You need to somehow connect your two resolutions $0\to \mathcal{E}_1\to \mathcal{E}_0\to \mathcal{F}\to 0$ and $0\to \mathcal{E}_1'\to \mathcal{E}_0'\to \mathcal{F}\to 0$. What if you considered $\mathcal{E}_0\oplus\mathcal{E}_0'\to \mathcal{F}$? Can you make any nice-looking homological algebra diagrams from this? You will need some homological algebra lemmas here, and they might not be the most commonly used ones.
You're on the right track by starting with an isomorphism $\mathcal{F}_\xi\cong \mathcal{O}_{X,\xi}^n$. You need to improve this twice: first, promote this to an isomorphism $\mathcal{O}_X^n|_U\to\mathcal{F}|_U$ for some open $U$; second, obtain an injection on the whole curve which after some fiddling will give you the first map in your exact sequence. Once you have the map in your exact sequence, write $\mathcal{T}$ in another way and play around with arithmetic in the Grothendieck group (you may find (a) helpful here).
Best Answer
Yes, the proof from exercise II.6.11 will show that for a regular projective curve $X$ over any field $k$ the Grothendieck group is $\operatorname{Pic}(X)\oplus\Bbb Z$ (regular is weaker than smooth and there is no need to add a geometrically irreducible hypothesis). One slight adjustment to the strategy as outlined by Hartshorne is over a non-algebraically closed field one may have to be a touch more careful with the skyscraper sheaf section of the argument - instead of saying
one should amend this statement to $k(P_i)$ being the skyscraper sheaf with value the residue field of $P_i$ at $P_i$ and 0 elsewhere.

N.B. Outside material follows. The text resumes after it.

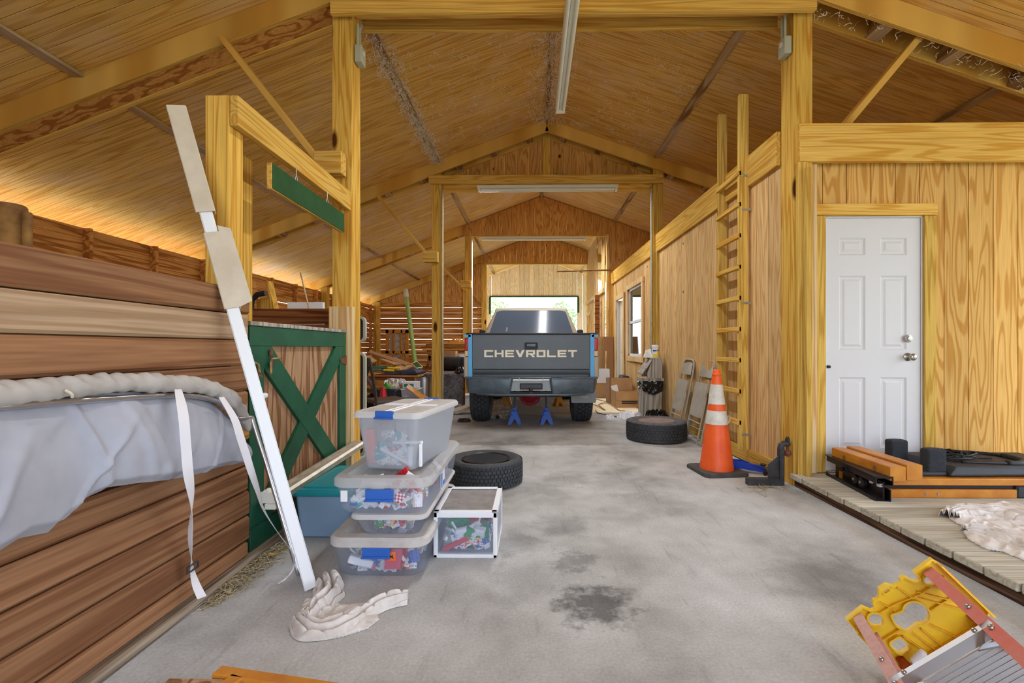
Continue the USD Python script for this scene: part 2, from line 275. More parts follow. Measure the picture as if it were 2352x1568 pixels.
# concrete: fine speckle, broad mottling, scuffs along the aisle and oil stains where they lie
def concrete():
    stains = [(*atZ(1371, 1385)[:2], .17, .62), (*atZ(1290, 1205)[:2], .20, .22), (*atZ(1180, 1250)[:2], .16, .2), (*atZ(1420, 1115)[:2], .3, .13), (*atZ(1130, 1020)[:2], .22, .3), (*atZ(1320, 1290)[:2], .12, .3), (*atZ(1490, 1150)[:2], .25, .18), (*atZ(1215, 1330)[:2], .22, .16), (*atZ(1300, 1100)[:2], .22, .18), (*atZ(1900, 1330)[:2], .3, .25), (*atZ(1080, 1180)[:2], .25, .15)]
    N = {'g': ('geometry', {}), 'n1': ('noise_texture', {'scale': 1.6, 'detail': 3, 'roughness': .65}), 'r1': ('rgb_ramp', {'ramp': [(.3, lin((158, 157, 155))), (.5, lin((190, 190, 189))), (.7, lin((208, 209, 210)))]}),
         'n2': ('noise_texture', {'scale': 80, 'detail': 2, 'roughness': .8}), 'f2': ('map_range', {'from_min': .25, 'from_max': .75, 'to_min': .80, 'to_max': 1.1}), 'x1': ('vector_math', {'math_type': 'scale'}),
         'm3': ('mapping', {'scale': (14, 2.2, 1), 'rotation': (0, 0, .5)}), 'n3': ('noise_texture', {'scale': 1, 'detail': 3, 'roughness': .7}), 'f3': ('map_range', {'from_min': .58, 'from_max': .8, 'to_min': 1, 'to_max': .74, 'clamp': True}), 'x2': ('vector_math', {'math_type': 'scale'}),
         'n4': ('noise_texture', {'scale': 9, 'detail': 3, 'roughness': .7}), 'p': ('diffuse_bsdf', {})}
    L = [('g.position', 'n1.vector'), ('n1.fac', 'r1.fac'), ('g.position', 'n2.vector'), ('n2.fac', 'f2.value'), ('r1.color', 'x1.vector1'), ('f2.result', 'x1.scale'), ('g.position', 'm3.vector'), ('m3.vector', 'n3.vector'),
         ('n3.fac', 'f3.value'), ('x1.vector', 'x2.vector1'), ('f3.result', 'x2.scale'), ('g.position', 'n4.vector')]
    out = 'x2.vector'
    N['w'] = ('map_range', {'from_min': .2, 'from_max': .8, 'to_min': -.14, 'to_max': .14}); L.append(('n4.fac', 'w.value'))
    for i, (x, y, r, a) in enumerate(stains):
        N |= {f'd{i}': ('vector_math', {'math_type': 'distance', 'vector2': (x, y, 0)}), f'e{i}': ('math', {'math_type': 'add'}), f's{i}': ('map_range', {'from_min': r * .45, 'from_max': r * 1.15, 'to_min': 1 - a, 'to_max': 1, 'clamp': True}), f'y{i}': ('vector_math', {'math_type': 'scale'})}
        L += [('g.position', f'd{i}.vector1'), (f'd{i}.value', f'e{i}.value1'), ('w.result', f'e{i}.value2'), (f'e{i}.value', f's{i}.value'), (out, f'y{i}.vector1'), (f's{i}.result', f'y{i}.scale')]; out = f'y{i}.vector'
    L.append((out, 'p.color')); return usdkit.material(stage, '/World/Looks/concrete', N, L, surface='p.BSDF')
concrete_mat = concrete()
pbr('ground_gravel', (190, 184, 150), .9, c2=(160, 168, 120), nscale=.6); pbr('white_sand', (246, 243, 234), .9, c2=(238, 234, 222), nscale=2)
m = MATS
# ---------------------------------------------------------------- the setting
RX = .25
def roof(x): return 4.75 - .377 * (RX - x) if x < RX else 4.75 - .35 * (x - RX)
FR = [3.73, 7.39, 11.05, 14.71]; YF = 18.4
def xr(y): return 2.085 - .0165 * (y - 3.8)
solo('floor', bx(-5.6, 5.8, -2.6, 18.6, -.12, 0, .002), concrete_mat, 'worn grey concrete floor with oil stains down the aisle', 'floor', kind='structure')
solo('ground', bx(-60, 60, -40, 90, -.3, -.13, .01), m['ground_gravel'], 'sunlit pale ground outside the barn', 'ground', kind='structure')
solo('ground_strip', bx(-16, -5.2, -4, 24, -.13, -.11, .005), m['white_sand'], 'strip of pale sand along the outer stall wall', 'ground', kind='structure')
solo('roof', cat(*[prism(Polygon([(RX, 4.83), (x, roof(x) + .08), (x, roof(x) + .12), (RX, 4.87)]), 21.4) for x in (-5.75, 5.9)]).apply_transform(np.array([[1, 0, 0, 0], [0, 0, 1, -2.7], [0, 1, 0, 0], [0, 0, 0, 1.0]])), m['roof_metal'], 'roof deck above the plywood ceiling', 'roof', kind='structure')
BAYS = [(-2.7, 1.0, 'entrance bay nearest the open front'), (1.0, 3.73, 'bay with the first horse stall'), (3.73, 7.39, 'bay behind the front cross beam'), (7.39, 11.05, 'bay over the pickup truck'), (11.05, 14.71, 'bay beyond the pickup truck'), (14.71, 18.7, 'bright bay at the far end')]
for bi, (y0, y1, where) in enumerate(BAYS):
    c = thing('ceiling', 'grooved plywood ceiling sloping both ways, over the ' + where, 'ceiling', (0, y0, 3), kind='structure')
    w = [.62, .1, .1, .2, .2, .4][bi]; n = int(round((y1 - y0) / w)); w = (y1 - y0) / n; mat = m['ceiling_ply' if bi < 3 else 'ceiling_far']
    for s in (-1, 1):
        xs = [RX + s * d for d in (0, 1.75, 3.87, 5.8 if s < 0 else 5.5)]
        for a, b in zip(xs, xs[1:]):
            for k in range(n):
                yc = y0 + (k + .5) * w
                part(c, 'plank', beam((a, yc, roof(a) + .01), (b, yc, roof(b) + .01), w - .005, .02, c=.002), mat)
        for x in xs[1:3]:
            part(c, 'batten', bx(x - .045, x + .045, y0, y1, roof(x) - .03, roof(x) - .004), m['batten_wood'])
    part(c, 'ridge_strip', bx(RX - .03, RX + .03, y0, y1, 4.70, 4.745), m['batten_wood'])
# rafters: two boards with blocks between, at each frame
for i, y in enumerate(FR):
    r = thing('rafter_pair', ['paired roof rafters with spacer blocks over the front posts', 'paired roof rafters with spacer blocks behind the hanging lamp', 'paired roof rafters over the truck tailgate, plywood gable below', 'paired roof rafters at the far storage wall'][i], 'rafter', (0, y, 2.6), kind='structure')
    for s, xe in ((-1, -5.6), (1, 5.6)):
        for dy in (-.11, .11):
            z0, z1 = roof(RX) - .103, roof(xe) - .103
            part(r, 'rafter', beam((RX, y + dy, z0), (xe, y + dy, z1), .04, .19), m['rafter_wood'])
        for k in range(9):
            x = RX + s * (.28 + .58 * k)
            if abs(x - RX) < 5.2: part(r, 'spacer_block', beam((x - s * .05, y, roof(x - s * .05) - .125), (x + s * .05, y, roof(x + s * .05) - .125), .178, .13), m['batten_wood'])
    if i == 0: part(r, 'soffit_board', beam((-1.62, y, roof(-1.62) - .188), (-5.6, y, roof(-5.6) - .188), .18, .018), m['outer_board_x'])
# posts
PR = [(2.085, 2.235), (1.95, 2.11), (1.83, 1.99), (1.80, 1.95)]
for i, y in enumerate(FR):
    for s in (0, 1):
        x0, x1 = (-1.60, -1.44) if s == 0 else PR[i]
        nm = [['square pine post beside the green stall door', 'square pine post where the ladder wall meets the porch wall'], ['square pine post standing before the junk pile', 'square pine post half buried in the long siding wall'], ['pine post behind the truck cab, lit edge', 'pine post at the end of the long siding wall'], ['far pine post by the slatted storage wall', 'far pine post by the end bay']][i][s]
        solo('post', bx(x0, x1, y - .09, y + .09, 0, roof((x0 + x1) / 2) - .06), m['pine_z'], nm, 'post', kind='structure')
# tie beams
b = thing('tie_beam', 'doubled pine cross beam above the aisle, nearest the camera', 'beam', (.3, 3.6, 3.7), kind='structure')
part(b, 'beam_board', bx(-1.58, 2.22, 3.555, 3.598, 3.725, 3.95), m['pine_x']); part(b, 'beam_board', bx(-1.43, 2.08, 3.862, 3.902, 3.80, 3.99), m['pine_x']); part(b, 'beam_flat', bx(-1.43, 2.08, 3.68, 3.72, 3.79, 3.97), m['rafter_wood'])
b = thing('tie_beam', 'pine cross beam with lit strip lamp under plywood gable', 'beam', (.2, 7.25, 3.7), kind='structure')
part(b, 'beam_board', bx(-1.63, 2.09, 7.215, 7.257, 3.71, 3.84), m['pine_x']); part(b, 'beam_board', bx(-1.43, 1.94, 7.47, 7.51, 3.66, 3.86), m['pine_x']); part(b, 'beam_flat', bx(-1.43, 1.94, 7.31, 7.46, 3.70, 3.74), m['rafter_wood'])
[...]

As to why Hartshorne would state things this way, Hartshorne spends a lot of time over algebraically closed fields, especially when doing more concrete geometry, and doesn't always seem to care so much about the non-algebraically-closed case. You'd have to ask him why, but it's possible that's just where his head was 50 years ago when he wrote the text.
(Let me also point out that the result holds in much greater generality: the result is true for any separated noetherian normal connected scheme of dimension one via essentially the same proof - some improved argument is needed to justify that such a scheme has the resolution property, but it's not such an obscure proof.)